A new study, published recently in Earth’s Future, proposes a new solution: cost-effective informal water contracts, which could be a quicker and more affordable way to bring water to cities and homes during droughts and other emergencies.
“We have growing demands for water by cities and other high-value industrial uses, but we don’t have much more that we can tap, either from groundwater or surface water,” said senior author Greg Characklis, PhD, who is the W.R. Kenan Distinguished Professor of environmental sciences and engineering at the UNC Gillings School of Global Public Health and director of the Center on Financial Risk in Environmental Systems, a joint program between Gillings the UNC Institute for the Environment. “So, during dry weather periods, it would make sense to find a solution for water to make its way to more highly valued uses, similar to what we do with other types of resources.”
Informal water leases, the approach proposed in the study, give those who have legal rights to water an option to temporarily bypass the complex and expensive regulatory process of transferring those rights through use of a financial arrangement in which the seller agrees not to take the water to which they are entitled, leaving it in the stream for the buyer to divert using their existing right. It is the avoidance of the formal transfer of the right from buyer to seller that enables more rapid and less expensive transfers. This can be useful during droughts, which are increasing in frequency and severity due to rising temperatures and climate change.
While formal regulatory approval considers important environmental and legal factors, as well as impacts on third parties who might be affected by the diverted water, the process can be complex and costly. Researchers in the study say that parties who enter into informal water agreements can use compensatory releases to address and compensate for any negative impact on the environment or third parties.
“Let’s imagine,” Characklis explained, “that an urban user was upstream of an irrigator, and the irrigator foregoes water withdrawals so that the urban user can divert it. This could impact the flow of water between the two, other users in this stretch of the stream or environmental quality. So, in a case like this, if the urban user wants to buy water from this irrigator, they might have to buy 25% more than they’re actually going to use and leave that 25% in the stream to flow down to the fish.”
Even with this additional cost, Characklis says the transfer would still be much quicker and less expensive than the formal transfer process.
The researchers in the study modeled this approach to informal leasing in the Upper Colorado River Basin using data available from the state of Colorado, where agencies have developed a network-based water system model, StateMod, as part of a broader push to make water rights, demand and supply data available online.
Results show that between 1950 and 2013, the state could have accrued $222 million in benefits by using informal leases to reallocate water from irrigators to urban users.
“We were able to do a lot of modeling and testing [in Colorado] because we had a tremendous amount of information,” said lead author H.B. Zeff, PhD, formerly a research scientist at UNC-Chapel Hill who is now with the Bureau of Reclamation in Colorado. “But this idea of informal transfers could probably be applied in almost any basin in the western U.S. that has a similar type of institutional structure – which is essentially all of them.”

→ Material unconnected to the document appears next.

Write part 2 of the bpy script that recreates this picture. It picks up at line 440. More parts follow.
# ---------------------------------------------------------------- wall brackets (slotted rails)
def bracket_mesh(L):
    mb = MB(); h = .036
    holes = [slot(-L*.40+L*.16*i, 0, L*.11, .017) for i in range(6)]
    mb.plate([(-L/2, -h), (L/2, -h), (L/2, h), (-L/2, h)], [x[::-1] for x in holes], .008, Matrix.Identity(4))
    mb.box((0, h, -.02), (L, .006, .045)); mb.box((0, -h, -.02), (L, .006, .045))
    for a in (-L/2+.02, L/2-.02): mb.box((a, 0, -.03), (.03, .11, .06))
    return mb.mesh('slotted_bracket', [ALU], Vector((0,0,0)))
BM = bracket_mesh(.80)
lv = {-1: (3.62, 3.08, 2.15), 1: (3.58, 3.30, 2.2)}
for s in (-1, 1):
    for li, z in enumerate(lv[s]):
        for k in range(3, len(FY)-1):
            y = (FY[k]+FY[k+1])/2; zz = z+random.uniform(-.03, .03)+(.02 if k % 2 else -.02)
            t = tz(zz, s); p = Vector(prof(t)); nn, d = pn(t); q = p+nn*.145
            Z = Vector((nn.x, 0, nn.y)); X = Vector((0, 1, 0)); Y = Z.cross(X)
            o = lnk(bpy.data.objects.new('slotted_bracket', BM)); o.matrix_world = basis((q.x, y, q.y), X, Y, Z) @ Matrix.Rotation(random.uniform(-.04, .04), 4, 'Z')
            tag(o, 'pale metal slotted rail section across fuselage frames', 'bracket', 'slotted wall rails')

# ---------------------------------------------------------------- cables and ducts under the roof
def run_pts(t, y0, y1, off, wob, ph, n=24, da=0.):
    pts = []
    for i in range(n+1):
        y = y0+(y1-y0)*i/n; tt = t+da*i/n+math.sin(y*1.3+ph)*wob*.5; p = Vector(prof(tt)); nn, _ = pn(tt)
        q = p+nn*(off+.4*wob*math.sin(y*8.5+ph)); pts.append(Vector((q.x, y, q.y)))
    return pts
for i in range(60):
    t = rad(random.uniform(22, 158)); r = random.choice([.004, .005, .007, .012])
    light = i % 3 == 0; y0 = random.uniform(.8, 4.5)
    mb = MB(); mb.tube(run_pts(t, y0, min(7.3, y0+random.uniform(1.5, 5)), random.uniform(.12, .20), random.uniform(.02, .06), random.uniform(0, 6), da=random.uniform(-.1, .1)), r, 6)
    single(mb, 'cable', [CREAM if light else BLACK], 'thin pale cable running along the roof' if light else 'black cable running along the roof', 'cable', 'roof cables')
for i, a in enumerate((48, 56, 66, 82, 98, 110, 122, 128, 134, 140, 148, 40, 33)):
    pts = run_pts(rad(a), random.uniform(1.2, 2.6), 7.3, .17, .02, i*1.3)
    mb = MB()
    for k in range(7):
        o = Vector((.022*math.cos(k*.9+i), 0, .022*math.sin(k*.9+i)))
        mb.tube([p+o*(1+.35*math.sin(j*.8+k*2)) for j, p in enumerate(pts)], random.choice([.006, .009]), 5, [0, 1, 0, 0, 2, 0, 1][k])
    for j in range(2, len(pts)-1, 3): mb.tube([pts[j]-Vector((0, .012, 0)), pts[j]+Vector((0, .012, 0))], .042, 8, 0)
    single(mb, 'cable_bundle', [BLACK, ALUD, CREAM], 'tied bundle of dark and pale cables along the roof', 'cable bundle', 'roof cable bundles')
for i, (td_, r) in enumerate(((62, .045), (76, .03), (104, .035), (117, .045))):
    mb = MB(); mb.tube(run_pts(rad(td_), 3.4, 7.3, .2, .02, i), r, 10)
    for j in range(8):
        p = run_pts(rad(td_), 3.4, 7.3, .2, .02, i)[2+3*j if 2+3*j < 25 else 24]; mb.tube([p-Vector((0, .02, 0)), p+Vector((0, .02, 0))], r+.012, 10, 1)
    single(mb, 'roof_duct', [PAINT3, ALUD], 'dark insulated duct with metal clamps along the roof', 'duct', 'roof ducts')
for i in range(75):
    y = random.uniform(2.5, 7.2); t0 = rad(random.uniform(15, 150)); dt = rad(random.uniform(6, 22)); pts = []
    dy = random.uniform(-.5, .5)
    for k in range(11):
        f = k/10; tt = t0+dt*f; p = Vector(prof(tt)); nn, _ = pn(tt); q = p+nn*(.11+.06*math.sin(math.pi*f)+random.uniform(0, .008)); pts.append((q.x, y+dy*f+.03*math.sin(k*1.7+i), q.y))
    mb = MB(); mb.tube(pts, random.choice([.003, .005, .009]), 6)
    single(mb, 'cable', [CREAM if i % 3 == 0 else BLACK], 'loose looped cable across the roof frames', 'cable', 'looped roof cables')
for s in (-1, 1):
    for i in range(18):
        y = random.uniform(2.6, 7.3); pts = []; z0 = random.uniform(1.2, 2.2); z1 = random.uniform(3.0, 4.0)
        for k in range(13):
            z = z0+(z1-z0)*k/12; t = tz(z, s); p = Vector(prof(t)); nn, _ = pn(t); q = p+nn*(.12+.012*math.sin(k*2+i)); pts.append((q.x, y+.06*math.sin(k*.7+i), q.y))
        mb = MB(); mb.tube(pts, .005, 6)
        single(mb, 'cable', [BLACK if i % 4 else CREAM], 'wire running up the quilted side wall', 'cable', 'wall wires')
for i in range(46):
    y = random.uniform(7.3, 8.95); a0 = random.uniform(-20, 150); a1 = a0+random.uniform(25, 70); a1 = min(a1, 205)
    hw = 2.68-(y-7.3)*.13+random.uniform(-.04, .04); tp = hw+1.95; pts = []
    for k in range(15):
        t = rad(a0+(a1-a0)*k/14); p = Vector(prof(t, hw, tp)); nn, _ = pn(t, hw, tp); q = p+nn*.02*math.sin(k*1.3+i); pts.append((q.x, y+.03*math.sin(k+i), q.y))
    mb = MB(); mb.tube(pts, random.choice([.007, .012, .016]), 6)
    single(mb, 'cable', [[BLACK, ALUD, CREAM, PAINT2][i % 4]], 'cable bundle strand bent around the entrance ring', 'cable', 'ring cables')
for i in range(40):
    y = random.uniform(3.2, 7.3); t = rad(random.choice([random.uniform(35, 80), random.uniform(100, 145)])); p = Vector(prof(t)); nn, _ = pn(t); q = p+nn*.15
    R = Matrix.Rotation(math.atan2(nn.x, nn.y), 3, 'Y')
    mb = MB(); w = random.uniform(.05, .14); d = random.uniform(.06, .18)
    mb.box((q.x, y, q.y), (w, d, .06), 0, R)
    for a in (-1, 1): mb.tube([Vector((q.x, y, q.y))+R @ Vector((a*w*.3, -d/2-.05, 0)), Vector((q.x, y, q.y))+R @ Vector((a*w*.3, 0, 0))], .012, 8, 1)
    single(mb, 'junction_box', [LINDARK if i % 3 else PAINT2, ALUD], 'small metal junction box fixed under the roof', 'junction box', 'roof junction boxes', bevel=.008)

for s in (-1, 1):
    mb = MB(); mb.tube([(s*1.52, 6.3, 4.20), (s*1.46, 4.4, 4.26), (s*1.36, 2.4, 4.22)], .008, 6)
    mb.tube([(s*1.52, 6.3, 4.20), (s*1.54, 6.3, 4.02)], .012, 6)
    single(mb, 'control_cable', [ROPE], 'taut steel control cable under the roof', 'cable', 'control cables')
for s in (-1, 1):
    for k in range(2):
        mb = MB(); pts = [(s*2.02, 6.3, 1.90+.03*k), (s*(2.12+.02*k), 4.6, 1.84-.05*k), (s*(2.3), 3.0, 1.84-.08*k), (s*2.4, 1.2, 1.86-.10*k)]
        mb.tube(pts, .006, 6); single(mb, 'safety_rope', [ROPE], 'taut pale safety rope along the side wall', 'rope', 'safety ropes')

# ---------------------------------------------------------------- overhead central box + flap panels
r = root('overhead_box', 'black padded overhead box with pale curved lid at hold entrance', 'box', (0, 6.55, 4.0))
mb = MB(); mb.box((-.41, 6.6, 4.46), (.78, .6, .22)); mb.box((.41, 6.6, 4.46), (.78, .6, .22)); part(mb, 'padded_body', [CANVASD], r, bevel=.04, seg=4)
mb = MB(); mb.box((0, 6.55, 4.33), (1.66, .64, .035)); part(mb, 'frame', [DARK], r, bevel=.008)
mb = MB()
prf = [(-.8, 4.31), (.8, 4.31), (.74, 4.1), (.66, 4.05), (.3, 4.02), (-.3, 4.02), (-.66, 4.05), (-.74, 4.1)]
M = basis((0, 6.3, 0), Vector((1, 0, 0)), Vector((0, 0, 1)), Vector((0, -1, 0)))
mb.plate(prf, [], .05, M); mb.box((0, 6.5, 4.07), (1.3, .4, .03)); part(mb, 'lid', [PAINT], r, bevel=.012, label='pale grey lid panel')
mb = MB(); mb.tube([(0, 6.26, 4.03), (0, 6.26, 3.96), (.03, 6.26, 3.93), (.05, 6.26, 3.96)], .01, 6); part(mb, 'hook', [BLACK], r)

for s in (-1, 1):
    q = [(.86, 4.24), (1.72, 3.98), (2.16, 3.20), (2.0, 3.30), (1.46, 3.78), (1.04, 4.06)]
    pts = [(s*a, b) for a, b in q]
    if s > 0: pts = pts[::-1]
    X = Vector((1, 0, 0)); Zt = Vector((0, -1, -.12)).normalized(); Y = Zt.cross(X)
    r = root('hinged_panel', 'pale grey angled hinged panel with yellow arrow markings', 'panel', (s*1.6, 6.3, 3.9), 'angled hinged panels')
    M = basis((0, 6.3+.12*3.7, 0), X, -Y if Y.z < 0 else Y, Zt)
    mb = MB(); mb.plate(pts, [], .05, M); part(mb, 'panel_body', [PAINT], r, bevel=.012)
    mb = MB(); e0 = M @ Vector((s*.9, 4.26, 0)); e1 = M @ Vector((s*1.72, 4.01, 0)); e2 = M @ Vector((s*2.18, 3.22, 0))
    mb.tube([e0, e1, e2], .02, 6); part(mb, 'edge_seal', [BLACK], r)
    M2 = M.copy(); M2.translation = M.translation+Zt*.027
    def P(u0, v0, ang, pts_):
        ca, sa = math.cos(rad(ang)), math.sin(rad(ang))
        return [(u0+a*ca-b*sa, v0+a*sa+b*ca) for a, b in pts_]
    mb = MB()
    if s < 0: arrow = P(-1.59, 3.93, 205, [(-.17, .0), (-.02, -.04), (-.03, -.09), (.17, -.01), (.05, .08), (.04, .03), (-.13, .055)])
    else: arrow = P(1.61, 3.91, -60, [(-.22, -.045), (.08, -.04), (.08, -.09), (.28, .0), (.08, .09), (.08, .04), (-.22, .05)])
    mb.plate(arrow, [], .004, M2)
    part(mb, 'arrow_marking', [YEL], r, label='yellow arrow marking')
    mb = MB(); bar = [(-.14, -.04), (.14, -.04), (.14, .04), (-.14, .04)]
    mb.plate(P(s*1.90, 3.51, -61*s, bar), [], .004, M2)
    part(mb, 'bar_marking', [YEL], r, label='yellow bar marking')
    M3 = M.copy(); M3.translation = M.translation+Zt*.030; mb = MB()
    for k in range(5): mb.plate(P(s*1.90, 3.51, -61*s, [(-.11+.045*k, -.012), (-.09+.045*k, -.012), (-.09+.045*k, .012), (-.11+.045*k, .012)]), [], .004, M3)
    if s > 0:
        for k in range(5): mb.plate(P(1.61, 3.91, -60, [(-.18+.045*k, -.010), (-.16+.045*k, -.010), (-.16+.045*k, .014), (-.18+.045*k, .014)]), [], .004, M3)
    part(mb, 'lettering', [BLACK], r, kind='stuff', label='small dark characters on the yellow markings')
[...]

This research, completed in collaboration with Pat Reed, PhD, of Cornell University and Antonia Hadjimichael, PhD, at Penn State University, has broad implications as global climate change continues to put a strain on our environment. The study demonstrates one creative way to get water quickly to users in need during droughts. When informal water contracts are designed correctly, researchers say they can recreate the effect of a formal water sale for a fraction of the price.
“The inability to rapidly reallocate water during droughts is really a huge hole in our management of water resources,” Characklis said. “And this is a new conceptual idea for how we might do that.”
This research was supported through the Integrated Multisector Multiscale Modeling (IM3) initiative led by Pacific Northwest National Laboratory and funded by the U.S. Department of Energy’s Office of Science.